Trudging back to the halfway line, the captain yells loudly: "This is bullshit, guys."

Dunne grimaces a little.

"I must say, when I was a player I always thought that [swearing] was over the top. It's great to win. But it's only a game."

We stand in silence for a while. I ask whether he is pigeon-holed because of his appearance - the bow-tie, the hair. Did he suggest a rugby game as a counter to the public perception of him as fusty or boring?

A little exasperated, he shoots back. "I am pigeon-holed. I have been for a very long time. I am the original Mr Boring and I have never worked out why.

"The fact that I wear a bow-tie makes me some sort of eccentric, which I would have thought negates the first point.

"The other thing I'm pigeon-holed for is that I have a fair head of hair. It is not quiffed. It is not coloured. It is not styled. It is entirely natural.

"My hairdresser said to me the other day 'Your hair is like a river. It changes its own course and goes its own way and there's not much we can do about it'."

He pauses for a moment.

"But I never ever try to let that stuff get to me. I just find it very amusing and if anyone took the time to get to know me better they'd know all of that stuff was nonsense."

Are some of his stunts - planking on a television show, taking selfies, pulling a duck-face - a bid to shake this "boring" image?

"Yes and no. I do it because that's the sort of thing I'd do anyway. I've got a reasonably zany sense of humour and I quite like the absurd from time to time. Those sorts of things aren't stunts. They are just part of me."

A few children on the embankment giggle as Dunne poses for photos with the Herald photographer.

On another occasion years ago, a funeral director asked him to have his photo taken in a casket as a promotional stunt.

"There was no suggestion of political malice involved. But in an election year, I'm not going to have a picture of me lying in a coffin."

Like the diverse electorate he lives in, Dunne moves between several worlds. The night before, he was at a Royal New Zealand Ballet performance.

"I made a couple of comments to people about how I was going to the ballet. And I was surprised that that was still reacted to as a bit odd.

"I thought we'd moved on from that. But I think it's still ingrained in New Zealanders, a sort of wariness of the arts, a sense that people who like those things might be a little bit putting on airs and graces, presenting themselves as superior."

He won't say what the reactions were. Later on, I check his Twitter feed. Dunne had written that he hoped his flight landed in time for the ballet.

"Just leave your man card at check-in," one tweeter replied.

On the field, the one-sided match continues with another Upper Hutt try. "No, no, no, no," Dunne winces.

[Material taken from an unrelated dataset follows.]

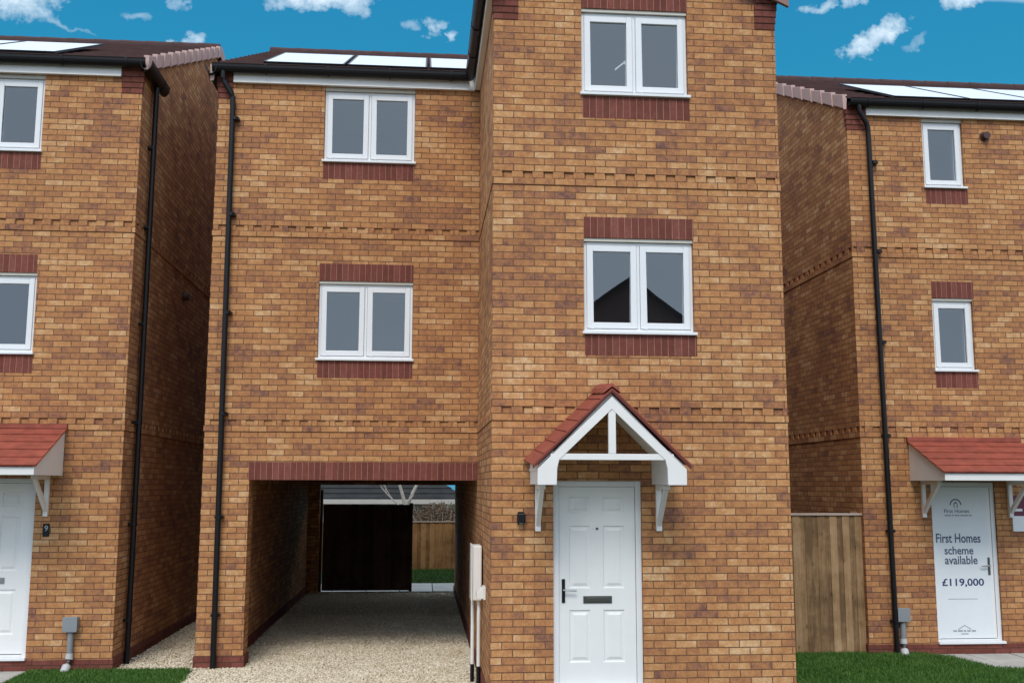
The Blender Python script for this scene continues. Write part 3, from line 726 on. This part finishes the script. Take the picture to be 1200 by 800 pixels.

Dunne's All Black grandfather had another legacy - a connection to the Labour Party. Smyth grew up in a boarding house on the West Coast which housed miners, many of them senior Labour Party figures who became close friends. He handed his political interest on to Dunne, who joined the party aged 17.

"Today, I'd be described as a nerd," he says, noting that he began ordering copies of parliamentary debates when he was 14. Did he ever want to be anything but a politician?

"I wanted to be a sea captain, I suppose. I always fancied myself in a uniform on the bridge of a flash ocean-liner."

After he left high school, student politics swallowed up his week-nights and Saturdays and put an end to his rugby.

Dunne is still a Catholic, but won't say whether he still prays or goes to church. He has a liberal voting record in his 30 years as an MP, and was an early supporter of decriminalisation of homosexuality and abortion law reform.

He says he was never completely at home with Labour, which he felt impinged on his belief in free will and personal responsibility. He was also uncomfortable with party members parading their poverty.

"I've been to private schools. I wasn't brought up in a state house. I started to feel out of place in the sense that my values were out of place. At the time I represented the most wealthy electorate in the country."

A low, late sun is now casting long shadows across the pitch. While we were talking, Tawa has staged a dramatic comeback, nearly winning the match.

An elderly woman on the sideline waves at Dunne. Later, I ask her whether she's ever seen him at a rugby match.

"No, and I'm here most weeks. But he's always at school galas, at other stuff. He's done well for us, he got us Transmission Gully."

Dunne doesn't bother to press the flesh at the rugby game. Unusually for a politician, he hasn't spoken to anyone except the photographer and me for two hours. He says that he doesn't even bother putting his face on his billboards anymore.

"I don't need to go up people and and say 'Hello I'm so and so'. They all know who I am."